From the TUC

Guatemala Week of Action

21 May 2013, By

Recent months have seen a flurry of agreements and undertakings being signed relating to Guatemala.

Whilst the attention of trade unionists around the world has rightly been focused on Colombia due to the unbelievable level of violent attacks our colleagues there are subject to, as I have written before, the situation in Guatemala is also of huge concern and needs our urgent attention.

More than 56 trade unionists have been murdered in the last three years alone and the assassinations are occurring within a culture of almost complete impunity for the killers.  Trade unionists in Guatemala and internationally have been attempting to use all means to available to highlight this situation.
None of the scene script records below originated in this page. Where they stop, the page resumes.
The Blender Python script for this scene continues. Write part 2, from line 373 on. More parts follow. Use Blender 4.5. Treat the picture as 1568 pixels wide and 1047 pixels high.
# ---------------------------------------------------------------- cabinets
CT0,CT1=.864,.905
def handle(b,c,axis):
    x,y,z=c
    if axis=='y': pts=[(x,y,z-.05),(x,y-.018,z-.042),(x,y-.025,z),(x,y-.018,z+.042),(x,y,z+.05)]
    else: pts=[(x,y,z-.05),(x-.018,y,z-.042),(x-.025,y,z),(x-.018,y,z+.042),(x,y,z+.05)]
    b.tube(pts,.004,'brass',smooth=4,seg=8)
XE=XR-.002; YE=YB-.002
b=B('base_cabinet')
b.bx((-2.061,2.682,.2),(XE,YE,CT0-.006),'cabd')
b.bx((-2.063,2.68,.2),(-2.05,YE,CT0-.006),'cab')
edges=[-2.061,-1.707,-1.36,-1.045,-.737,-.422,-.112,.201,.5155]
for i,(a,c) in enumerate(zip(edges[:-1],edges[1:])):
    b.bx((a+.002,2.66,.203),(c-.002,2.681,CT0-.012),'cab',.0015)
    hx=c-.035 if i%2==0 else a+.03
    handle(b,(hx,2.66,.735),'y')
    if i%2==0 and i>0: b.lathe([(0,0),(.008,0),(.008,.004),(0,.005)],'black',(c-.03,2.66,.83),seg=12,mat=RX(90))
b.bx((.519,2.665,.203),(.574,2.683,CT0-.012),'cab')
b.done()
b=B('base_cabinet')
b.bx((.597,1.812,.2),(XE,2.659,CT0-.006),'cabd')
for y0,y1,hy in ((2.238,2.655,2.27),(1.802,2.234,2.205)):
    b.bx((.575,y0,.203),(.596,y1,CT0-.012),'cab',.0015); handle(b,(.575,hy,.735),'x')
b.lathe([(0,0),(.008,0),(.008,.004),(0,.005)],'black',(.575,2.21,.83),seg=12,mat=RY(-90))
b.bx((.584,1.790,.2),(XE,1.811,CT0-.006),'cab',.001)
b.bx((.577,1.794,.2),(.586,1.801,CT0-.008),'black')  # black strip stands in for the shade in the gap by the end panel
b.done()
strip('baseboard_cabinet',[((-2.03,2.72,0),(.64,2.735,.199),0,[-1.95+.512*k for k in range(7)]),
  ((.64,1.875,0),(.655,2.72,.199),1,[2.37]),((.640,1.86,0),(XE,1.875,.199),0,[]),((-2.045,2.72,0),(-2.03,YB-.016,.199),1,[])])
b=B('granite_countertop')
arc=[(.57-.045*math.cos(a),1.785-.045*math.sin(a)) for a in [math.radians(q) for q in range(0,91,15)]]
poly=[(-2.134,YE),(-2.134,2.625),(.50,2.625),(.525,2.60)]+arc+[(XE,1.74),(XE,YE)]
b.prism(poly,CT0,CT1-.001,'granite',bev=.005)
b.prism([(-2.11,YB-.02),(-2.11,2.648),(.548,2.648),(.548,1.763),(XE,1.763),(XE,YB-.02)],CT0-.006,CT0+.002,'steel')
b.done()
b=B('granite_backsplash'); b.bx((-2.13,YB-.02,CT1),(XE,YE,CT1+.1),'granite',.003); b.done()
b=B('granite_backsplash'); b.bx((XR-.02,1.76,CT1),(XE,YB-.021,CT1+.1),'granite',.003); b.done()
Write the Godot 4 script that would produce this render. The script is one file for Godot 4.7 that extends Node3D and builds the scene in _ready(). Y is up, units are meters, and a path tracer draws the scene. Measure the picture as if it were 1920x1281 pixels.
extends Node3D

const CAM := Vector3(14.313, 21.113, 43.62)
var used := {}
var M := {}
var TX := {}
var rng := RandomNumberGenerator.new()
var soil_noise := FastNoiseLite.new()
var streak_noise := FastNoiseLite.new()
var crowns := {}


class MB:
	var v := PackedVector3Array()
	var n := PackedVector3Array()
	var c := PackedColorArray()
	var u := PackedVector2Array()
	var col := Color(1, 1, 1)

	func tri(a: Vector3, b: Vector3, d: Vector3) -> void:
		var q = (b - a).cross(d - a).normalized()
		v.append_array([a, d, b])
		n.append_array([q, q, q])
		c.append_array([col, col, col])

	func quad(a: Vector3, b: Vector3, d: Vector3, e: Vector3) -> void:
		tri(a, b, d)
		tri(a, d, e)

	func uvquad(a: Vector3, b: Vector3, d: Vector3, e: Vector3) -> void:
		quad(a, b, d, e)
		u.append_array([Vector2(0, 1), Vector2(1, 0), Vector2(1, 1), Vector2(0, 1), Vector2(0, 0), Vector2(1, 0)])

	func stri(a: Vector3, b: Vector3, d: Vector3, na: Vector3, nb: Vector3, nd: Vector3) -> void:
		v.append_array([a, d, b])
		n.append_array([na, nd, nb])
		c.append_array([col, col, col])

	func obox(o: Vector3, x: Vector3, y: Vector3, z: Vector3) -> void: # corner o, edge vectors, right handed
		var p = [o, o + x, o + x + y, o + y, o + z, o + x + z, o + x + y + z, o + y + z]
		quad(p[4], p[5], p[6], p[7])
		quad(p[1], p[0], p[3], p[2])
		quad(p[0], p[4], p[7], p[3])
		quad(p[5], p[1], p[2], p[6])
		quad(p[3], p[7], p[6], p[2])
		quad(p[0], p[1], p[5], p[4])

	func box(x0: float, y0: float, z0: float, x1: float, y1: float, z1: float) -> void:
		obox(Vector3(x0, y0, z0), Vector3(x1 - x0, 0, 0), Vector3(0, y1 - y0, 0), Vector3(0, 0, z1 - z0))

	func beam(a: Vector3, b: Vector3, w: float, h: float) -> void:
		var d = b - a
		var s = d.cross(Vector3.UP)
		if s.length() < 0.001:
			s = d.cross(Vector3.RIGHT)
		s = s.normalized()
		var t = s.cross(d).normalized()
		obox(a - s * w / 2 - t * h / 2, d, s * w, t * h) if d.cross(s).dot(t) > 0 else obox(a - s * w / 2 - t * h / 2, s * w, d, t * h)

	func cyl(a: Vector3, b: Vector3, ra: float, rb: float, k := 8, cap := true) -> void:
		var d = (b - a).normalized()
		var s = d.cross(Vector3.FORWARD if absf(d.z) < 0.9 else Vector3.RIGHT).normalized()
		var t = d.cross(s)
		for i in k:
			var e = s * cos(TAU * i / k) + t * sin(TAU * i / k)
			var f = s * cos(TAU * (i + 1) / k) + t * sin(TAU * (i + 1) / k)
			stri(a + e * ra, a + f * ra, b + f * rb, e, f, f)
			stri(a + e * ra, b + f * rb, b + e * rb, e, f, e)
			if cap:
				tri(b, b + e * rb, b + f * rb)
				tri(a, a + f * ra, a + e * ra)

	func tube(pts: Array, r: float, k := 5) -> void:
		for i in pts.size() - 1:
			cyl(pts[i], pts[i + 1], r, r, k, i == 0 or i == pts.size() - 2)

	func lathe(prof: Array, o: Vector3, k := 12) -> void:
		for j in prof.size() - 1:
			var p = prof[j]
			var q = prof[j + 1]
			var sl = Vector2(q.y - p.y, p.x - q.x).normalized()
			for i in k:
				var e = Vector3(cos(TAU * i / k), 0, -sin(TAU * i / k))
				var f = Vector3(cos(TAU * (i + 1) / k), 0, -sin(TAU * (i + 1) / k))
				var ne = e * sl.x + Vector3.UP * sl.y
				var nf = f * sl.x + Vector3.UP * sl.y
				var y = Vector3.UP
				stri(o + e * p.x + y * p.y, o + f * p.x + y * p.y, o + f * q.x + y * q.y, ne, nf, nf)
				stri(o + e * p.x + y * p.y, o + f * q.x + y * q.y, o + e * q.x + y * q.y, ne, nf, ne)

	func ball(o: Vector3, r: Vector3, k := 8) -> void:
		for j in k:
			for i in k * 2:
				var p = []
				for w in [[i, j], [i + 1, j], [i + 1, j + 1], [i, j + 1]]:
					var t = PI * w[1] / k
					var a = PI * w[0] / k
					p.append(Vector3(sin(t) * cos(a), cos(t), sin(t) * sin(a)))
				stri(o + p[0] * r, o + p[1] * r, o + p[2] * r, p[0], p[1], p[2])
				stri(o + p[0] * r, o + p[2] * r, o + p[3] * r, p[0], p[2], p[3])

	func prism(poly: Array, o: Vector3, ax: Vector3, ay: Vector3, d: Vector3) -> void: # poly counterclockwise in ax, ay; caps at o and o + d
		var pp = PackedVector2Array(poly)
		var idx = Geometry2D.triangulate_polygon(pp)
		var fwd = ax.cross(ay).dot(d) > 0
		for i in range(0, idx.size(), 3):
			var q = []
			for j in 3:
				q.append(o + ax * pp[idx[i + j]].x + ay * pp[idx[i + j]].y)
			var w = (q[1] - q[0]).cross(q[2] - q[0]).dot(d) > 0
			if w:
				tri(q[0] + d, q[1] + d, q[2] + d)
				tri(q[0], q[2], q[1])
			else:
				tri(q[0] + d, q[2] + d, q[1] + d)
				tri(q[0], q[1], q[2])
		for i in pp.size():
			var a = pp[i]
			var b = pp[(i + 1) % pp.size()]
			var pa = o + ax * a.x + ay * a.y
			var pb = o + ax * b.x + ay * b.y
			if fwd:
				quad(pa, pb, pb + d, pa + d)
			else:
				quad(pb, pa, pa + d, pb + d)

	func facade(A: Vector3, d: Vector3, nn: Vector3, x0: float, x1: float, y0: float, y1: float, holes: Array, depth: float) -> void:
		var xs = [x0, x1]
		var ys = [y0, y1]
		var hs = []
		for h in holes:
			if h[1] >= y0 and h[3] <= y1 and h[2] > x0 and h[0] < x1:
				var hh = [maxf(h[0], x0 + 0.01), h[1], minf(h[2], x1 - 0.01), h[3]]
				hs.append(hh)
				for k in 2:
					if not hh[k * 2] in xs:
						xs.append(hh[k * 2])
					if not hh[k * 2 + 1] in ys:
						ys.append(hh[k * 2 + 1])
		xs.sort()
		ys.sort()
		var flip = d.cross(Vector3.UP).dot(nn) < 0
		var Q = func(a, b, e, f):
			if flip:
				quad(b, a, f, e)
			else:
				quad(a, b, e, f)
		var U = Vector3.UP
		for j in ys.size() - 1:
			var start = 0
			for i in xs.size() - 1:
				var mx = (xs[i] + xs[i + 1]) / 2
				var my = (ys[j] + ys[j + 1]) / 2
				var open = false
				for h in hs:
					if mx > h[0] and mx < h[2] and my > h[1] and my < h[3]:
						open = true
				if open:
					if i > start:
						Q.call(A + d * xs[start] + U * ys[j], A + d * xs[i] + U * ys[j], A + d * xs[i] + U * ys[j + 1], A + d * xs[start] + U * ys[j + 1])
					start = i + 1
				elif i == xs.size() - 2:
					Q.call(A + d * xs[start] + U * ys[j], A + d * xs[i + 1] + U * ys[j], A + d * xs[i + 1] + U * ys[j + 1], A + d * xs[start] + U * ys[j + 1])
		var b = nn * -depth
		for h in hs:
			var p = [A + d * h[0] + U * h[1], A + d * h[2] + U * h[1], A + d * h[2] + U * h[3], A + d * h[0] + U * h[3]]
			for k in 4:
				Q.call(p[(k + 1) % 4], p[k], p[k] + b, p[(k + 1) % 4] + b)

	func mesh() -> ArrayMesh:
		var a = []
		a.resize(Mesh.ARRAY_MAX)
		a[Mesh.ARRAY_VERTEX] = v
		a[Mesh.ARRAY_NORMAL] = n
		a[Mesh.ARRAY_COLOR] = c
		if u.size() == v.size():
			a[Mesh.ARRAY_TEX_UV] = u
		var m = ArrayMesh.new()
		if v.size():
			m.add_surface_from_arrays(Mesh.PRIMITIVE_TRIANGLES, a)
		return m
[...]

US and Guatemalan unions have filed a complaint under the Central American Free Trade Agreement (CAFTA )which has resulted in the signing of the les than succinctly titled ‘Mutually Agreed Enforcement Action Plan between the Government of the United States and the Government of Guatemala –Enforcement plan’. Whilst at the International Labour Organisation (ILO) in Geneva the tabling by the workers group of a request  for a full commission of inquiry into the continued and flagrant breaches of  ILO core conventions in Guatemala has lead to the signing of a Memorandum of Understanding (MOU) between the Guatemalan labour minister and the chair of the workers group.

The MOU sets out three areas in which we need to see concrete progress before the October meeting of the ILO’s governing body if we are to accept the governments verbal commitments on workers’ rights and agree not to proceed with the commission at this stage.
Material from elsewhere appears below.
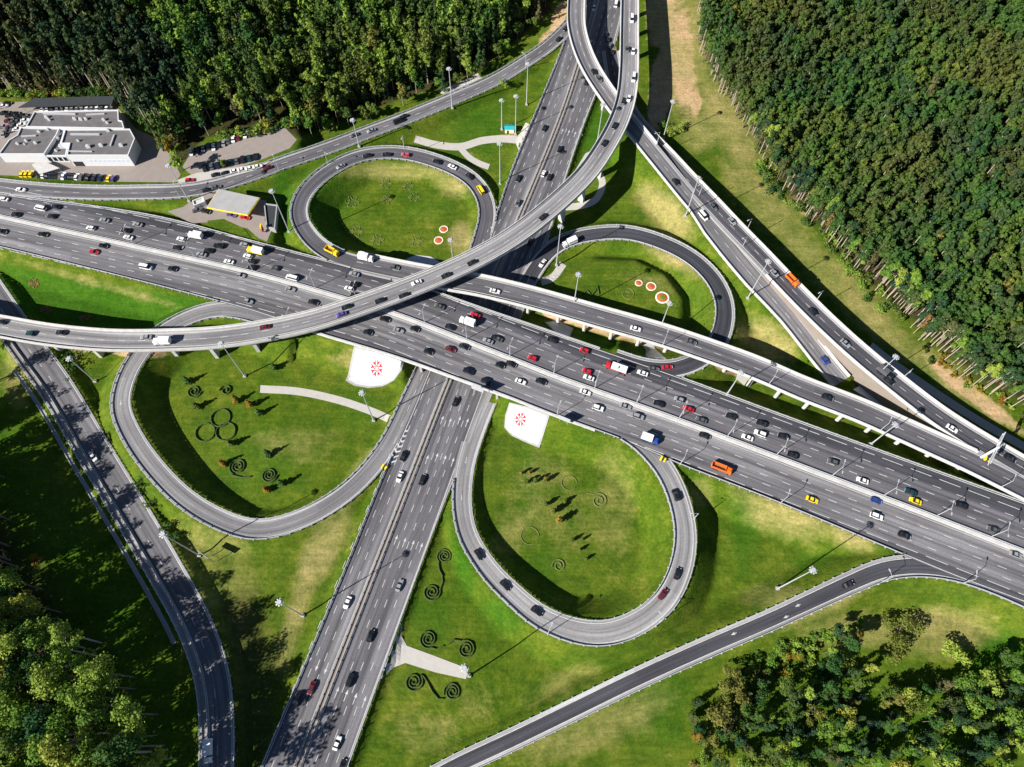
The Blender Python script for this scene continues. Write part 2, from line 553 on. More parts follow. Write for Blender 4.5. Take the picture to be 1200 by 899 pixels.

The government has committed to;

  • Support the ILO in establishing a permanent high-level tripartite presence in the country to facilitate the development of ‘mature forms of industrial relations’ and the ensure the effective rule of law in regard to the core labour standards and  most crucially freedom of association and collective bargaining
  • Institute immediate independent and judicial investigations into the deaths of trade union leaders and activists to identify and bring to justice those responsible for the murders and attacks
  • Consult fully with trade unions and take concrete measures to guarantee the safety of leaders and activists so that trade unionists can operate in all sectors across the whole country.
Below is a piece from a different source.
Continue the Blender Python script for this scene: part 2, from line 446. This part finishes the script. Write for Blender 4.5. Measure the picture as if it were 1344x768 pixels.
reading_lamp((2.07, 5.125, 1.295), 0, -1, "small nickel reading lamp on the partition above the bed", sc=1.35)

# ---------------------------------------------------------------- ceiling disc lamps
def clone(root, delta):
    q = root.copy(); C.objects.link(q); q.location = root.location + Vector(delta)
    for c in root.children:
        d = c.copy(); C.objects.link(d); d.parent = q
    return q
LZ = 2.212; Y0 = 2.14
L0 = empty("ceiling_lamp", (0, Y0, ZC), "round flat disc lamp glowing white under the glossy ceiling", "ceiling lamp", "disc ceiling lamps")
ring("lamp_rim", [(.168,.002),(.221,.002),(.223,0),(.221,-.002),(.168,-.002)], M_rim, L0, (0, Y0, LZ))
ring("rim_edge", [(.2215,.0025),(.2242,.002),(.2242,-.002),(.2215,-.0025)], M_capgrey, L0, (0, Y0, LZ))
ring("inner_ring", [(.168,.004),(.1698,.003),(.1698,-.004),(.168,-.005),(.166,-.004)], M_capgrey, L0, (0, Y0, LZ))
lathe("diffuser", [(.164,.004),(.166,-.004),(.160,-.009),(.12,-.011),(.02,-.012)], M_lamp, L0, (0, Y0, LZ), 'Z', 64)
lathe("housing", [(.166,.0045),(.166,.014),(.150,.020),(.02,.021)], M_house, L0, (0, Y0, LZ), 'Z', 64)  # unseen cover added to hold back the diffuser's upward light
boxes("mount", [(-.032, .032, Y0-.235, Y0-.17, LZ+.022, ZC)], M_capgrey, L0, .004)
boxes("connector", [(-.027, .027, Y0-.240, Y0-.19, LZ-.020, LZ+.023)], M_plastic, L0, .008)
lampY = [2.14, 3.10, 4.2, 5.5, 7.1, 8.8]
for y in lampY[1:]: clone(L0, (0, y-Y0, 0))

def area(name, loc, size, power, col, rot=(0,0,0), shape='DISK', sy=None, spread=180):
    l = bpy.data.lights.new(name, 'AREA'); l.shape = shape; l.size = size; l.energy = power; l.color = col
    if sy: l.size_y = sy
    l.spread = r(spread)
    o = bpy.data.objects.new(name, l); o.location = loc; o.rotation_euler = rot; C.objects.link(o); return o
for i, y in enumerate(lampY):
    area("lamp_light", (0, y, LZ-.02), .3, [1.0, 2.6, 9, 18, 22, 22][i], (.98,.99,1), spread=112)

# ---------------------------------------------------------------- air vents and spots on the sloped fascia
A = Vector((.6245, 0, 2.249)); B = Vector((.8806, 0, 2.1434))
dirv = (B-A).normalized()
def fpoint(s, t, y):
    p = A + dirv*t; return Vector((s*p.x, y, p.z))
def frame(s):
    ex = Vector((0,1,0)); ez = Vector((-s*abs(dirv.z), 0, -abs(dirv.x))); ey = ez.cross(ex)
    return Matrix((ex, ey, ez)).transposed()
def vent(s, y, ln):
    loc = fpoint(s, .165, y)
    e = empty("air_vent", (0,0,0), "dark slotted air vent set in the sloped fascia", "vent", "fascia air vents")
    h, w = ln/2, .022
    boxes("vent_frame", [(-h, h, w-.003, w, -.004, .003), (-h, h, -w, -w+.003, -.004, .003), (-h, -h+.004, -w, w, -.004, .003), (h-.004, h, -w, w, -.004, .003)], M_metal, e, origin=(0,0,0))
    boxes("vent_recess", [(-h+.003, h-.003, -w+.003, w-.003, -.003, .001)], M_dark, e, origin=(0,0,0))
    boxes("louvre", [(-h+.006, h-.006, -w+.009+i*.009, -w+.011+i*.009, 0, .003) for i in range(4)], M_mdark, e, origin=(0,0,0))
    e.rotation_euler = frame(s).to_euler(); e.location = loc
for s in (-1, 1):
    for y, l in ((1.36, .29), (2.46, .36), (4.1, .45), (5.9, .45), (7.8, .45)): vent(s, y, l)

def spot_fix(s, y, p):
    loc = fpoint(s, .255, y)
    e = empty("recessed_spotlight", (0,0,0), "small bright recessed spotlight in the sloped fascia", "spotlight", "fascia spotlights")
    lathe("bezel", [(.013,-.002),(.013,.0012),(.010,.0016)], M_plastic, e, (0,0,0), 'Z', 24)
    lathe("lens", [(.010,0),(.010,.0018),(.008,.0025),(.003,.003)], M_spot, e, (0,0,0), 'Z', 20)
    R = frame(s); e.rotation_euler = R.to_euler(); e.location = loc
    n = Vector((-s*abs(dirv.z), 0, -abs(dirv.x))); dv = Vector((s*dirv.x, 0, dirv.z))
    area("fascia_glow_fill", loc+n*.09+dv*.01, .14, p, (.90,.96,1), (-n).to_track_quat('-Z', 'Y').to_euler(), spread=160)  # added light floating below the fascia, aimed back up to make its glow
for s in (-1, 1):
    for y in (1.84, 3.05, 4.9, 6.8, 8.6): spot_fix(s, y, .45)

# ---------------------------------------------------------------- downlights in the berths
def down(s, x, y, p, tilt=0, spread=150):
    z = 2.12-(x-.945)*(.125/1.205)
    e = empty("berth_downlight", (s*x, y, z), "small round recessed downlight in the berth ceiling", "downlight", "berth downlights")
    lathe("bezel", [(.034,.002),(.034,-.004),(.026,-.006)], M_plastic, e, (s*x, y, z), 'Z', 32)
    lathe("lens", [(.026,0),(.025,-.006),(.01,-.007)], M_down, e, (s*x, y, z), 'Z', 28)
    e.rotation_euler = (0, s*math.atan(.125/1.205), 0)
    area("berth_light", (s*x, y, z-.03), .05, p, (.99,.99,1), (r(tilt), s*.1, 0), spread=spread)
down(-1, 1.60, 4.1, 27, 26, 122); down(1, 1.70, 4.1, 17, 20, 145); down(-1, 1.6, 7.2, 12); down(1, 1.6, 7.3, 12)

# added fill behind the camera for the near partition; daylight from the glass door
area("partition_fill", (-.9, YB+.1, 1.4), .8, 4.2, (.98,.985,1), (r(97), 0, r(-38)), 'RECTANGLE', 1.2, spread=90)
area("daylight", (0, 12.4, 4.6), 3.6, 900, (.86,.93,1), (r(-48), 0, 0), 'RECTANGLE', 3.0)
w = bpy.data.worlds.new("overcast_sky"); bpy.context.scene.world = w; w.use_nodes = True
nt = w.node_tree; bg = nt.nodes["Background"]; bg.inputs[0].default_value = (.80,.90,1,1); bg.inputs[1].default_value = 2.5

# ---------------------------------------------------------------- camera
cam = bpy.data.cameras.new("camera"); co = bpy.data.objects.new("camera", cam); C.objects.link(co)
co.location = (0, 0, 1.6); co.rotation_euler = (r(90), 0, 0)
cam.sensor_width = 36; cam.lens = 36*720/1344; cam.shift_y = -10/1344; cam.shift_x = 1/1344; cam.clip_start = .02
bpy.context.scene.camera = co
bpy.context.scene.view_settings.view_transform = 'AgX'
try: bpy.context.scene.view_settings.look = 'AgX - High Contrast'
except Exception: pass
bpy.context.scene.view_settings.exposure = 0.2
This week as part of a coordinated International Trade Union Confederation mobilisation in support of our colleagues in Guatemala, the TUC has been acting to ensure that these commitments are publicised and the consequences of failing to meet them made clear to the Guatemalan authorities.

Frances O’Grady has written a letter to President Molina noting the sentencing of former dictator Rios Montt to 80 years for on charges of genocide and crimes against humanity during the civil war, but highlighting our concern that the government has only recognised 2 out of 58 most recent murders of trade unionists as being due to their trade union activities. This claim by the government that the crimes are based ‘personal differences’, ‘crimes of passion’ or due to criminal involvement comes despite their admission that they have yet to actually investigate most of them and is strikingly similar to the statements issued by the Colombian government when it seeks to downplay the level of anti-union violence.

In a meeting with British Foreign Office officials on Monday, TUC and GMB officials called for increased British support to end the culture of impunity surrounding the killings, European Union support for the enforcement of ILO standards and the close supervision by EU diplomats of the provisions for protection that should be put in place.

The British ambassador in Guatemala City has a good track record of meeting with trade unionists on the ground, but it is vital that the Guatemalan government remains are aware of the close interest we are taking in the situation there.

In addition in this lobbying work the TUC is supporting organising campaigns at ground level and this week we received the first report on the successful start of an organising and training project being carried out by the SITRABI banana workers union. The project is funded by the TUC and Unite with the support of Banana Link and is training new organisers and supporting the development of national collective bargaining in the Banana industry.

The headline agreements referred to above and the discussions that will occur next month during the ILO conference may prove useful to create the space unions need to organise, but the next 8 months will show whether they are worth the paper they are written on in respect to stopping the killings and attacks and only increased support for unions on the ground will enable them to take advantage of any improvements in the legal framework for organising and building union strength.